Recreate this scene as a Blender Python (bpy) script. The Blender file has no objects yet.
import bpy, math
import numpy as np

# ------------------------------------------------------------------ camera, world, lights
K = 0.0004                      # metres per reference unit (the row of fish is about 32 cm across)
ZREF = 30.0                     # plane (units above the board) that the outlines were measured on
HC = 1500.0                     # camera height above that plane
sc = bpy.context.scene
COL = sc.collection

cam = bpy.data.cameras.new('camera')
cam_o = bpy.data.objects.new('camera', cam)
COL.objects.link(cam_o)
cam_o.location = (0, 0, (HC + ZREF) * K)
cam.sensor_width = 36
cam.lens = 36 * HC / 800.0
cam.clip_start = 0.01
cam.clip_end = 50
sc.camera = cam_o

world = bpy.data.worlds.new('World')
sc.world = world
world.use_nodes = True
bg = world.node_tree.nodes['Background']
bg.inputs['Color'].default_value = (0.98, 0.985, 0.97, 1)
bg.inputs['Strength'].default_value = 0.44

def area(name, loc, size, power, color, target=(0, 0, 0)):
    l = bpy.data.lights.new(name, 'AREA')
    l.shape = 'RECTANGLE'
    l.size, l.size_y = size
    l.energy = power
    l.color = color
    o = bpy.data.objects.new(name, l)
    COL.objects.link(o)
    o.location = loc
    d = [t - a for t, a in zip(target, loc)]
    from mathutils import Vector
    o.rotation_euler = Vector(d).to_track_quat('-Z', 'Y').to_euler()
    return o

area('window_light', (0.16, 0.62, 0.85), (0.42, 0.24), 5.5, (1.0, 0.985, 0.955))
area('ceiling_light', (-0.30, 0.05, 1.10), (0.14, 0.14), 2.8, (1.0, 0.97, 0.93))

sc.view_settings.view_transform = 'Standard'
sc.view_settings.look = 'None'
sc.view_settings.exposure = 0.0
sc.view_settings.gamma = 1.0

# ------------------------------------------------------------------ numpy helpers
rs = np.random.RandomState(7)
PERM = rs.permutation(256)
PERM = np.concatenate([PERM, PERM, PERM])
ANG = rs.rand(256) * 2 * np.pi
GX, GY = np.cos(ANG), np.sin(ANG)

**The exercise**
Retype only the lines running from the top of the listing to the line that holds "import numpy as np", both ends included.

**Output for this task**
Recreate this scene as a Blender Python (bpy) script. The Blender file has no objects yet.
import bpy, math
import numpy as np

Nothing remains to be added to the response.